The xerogels were characterized by solid-state ¹H, ¹³C, and ²⁹Si CP/MAS NMR spectroscopy. Shorthand notations have been commonly used in the organosilicon literature for the Si–O bonding configurations: The structures of (SiO)₁Si, (SiO)₂Si, (SiO)₃Si, and (SiO)₄Si are referred to as M, D, T, and Q, as this relates to the number of O atoms bonded to a Si atom, respectively. ²⁹Si CP/MAS NMR spectra of the CPS xerogels show the presence of D (R₂SiO₂) (δ from −20 to −40 ppm), T (RSiO₃) (δ from −60 to −80 ppm), and Q (SiO₄) units (δ from −90 to −120 ppm) [33,34,35,36,37]. If there was no Si–Si bond cleavage of CPS during the sol–gel process, only the D unit should be observed. However, T and even Q units were observed in Figure 1. The spectra indicate that the oxidative cleavage of Si-Si bonds in cyclopentasilane partially occurred during the sol–gel reaction to give Si–O–Si bonds [38,39,40,41,42,43,44]. Generally, when materials with Si–Si bonds on the surface are immersed into water or exposed to dry air, the Si–Si bonds are readily oxidized, and chemically stabilized Si–O–Si bonds are formed. The surface Si–Si bonds of the xerogels may be oxidized since NPS and CPS were exposed to water and air for a long time. Similarly to the ²⁹Si CP/MAS NMR spectrum of CPS xerogels, the Q unit is also found in the spectra of NPS xerogels. Without Si–Si bond breaking of NPS during the sol–gel process, only the T unit should be observed. The resonances at the T and Q units of NPS xerogels observed in Figure 2 imply the partial oxidation of the Si–Si bonds of neopentasilane.

3.3.3. Microscopy

The morphology and pore texture of xerogels were investigated by scanning electron microscopy (SEM) and high-resolution transmission electron microscopy (HRTEM). For CPS xerogels, Figure 3, Figure 4 and Figure 5 show disordered meso- and macroporous structures consisting of spherical nanoparticles with other shapes. The sizes of the spherical nanoparticles were measured as 10–20 nm (CPSH), 20–30 nm (CPSOH), and 30–90 nm (CPSN). The different sizes of the particles can be attributed to the different conditions of the sol–gel reactions. While CPSOH consisted of spherical nanoparticles only (Figure 4a,b), aggregated nanorods sized 400–500 nm in CPSH (Figure 3b) and a huge particle sized approximately 1.5 µm in CPSN (Figure 5b) were observed along with spherical nanoparticles. These noncrystalline composites may have contributed to the reduction of the surface areas of CPSH and CPSN (Table 1). TEM images display the mesoporous textures of the CPS xerogels (Figure 3c,d, Figure 4c,d, and Figure 5c,d).

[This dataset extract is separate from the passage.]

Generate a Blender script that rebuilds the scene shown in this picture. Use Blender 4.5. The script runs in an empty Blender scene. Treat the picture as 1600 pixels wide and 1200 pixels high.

The morphologies of NPS xerogels were observed to be significantly different from those of the CPS xerogels. NPSH and NPSN are flat plates connected to each other as stacked films, and NPSOH is an irregularly wrinkled plate. In the TEM images, the textures consist of highly crystalline composites with no pores (Figure 6, Figure 7 and Figure 8).

4. Conclusions

The new condensation polymer precursors containing consecutive silicon atoms—CPS and NPS—were successfully synthesized at high yields. CPS and NPS xerogels were prepared by sol–gel polymerization under three reaction conditions (acidic, basic, and neutral) using the new precursors. The characterizations of CPS and NPS xerogels using BET, BJH, and microscopy showed that their porosity and morphology were strongly affected by the structure of precursors. The CPS xerogels exhibited relatively large surface areas and total pore volumes, while the NPS xerogels exhibited nonporosity or negligible porosity. The relatively high porosity of CPS xerogels was achieved without any organic substituent, template, or porogen, and they showed 16~19% of weight loss in TGA analysis. Bridged polysilsesquioxanes exhibited higher porosity, however, the weight loss reached around 45% [10,29]. ²⁹Si CP/MAS NMR study of the xerogels indicated that a partial oxidative cleavage of the Si–Si bonds in cyclopentasilane and neopentasilane occurred during the sol–gel process. The structural features—a hybrid of Si–Si and Si–O–Si bonds—might provide a new optical property since consecutive silicon bonds absorb UV-visible light [14], and porous silica shows photoluminescence. The mixing of different skeletal bonds—Si–O–Si in an insulator and Si-Si in a semiconductor—provided interesting thermal and electrical conductivity. We hope that the new condensation polymer precursors for polysilane–polysiloxane materials will be used in many applications such as core-shell particle, anode materials for Li-ion batteries and non-metal thermal conductors.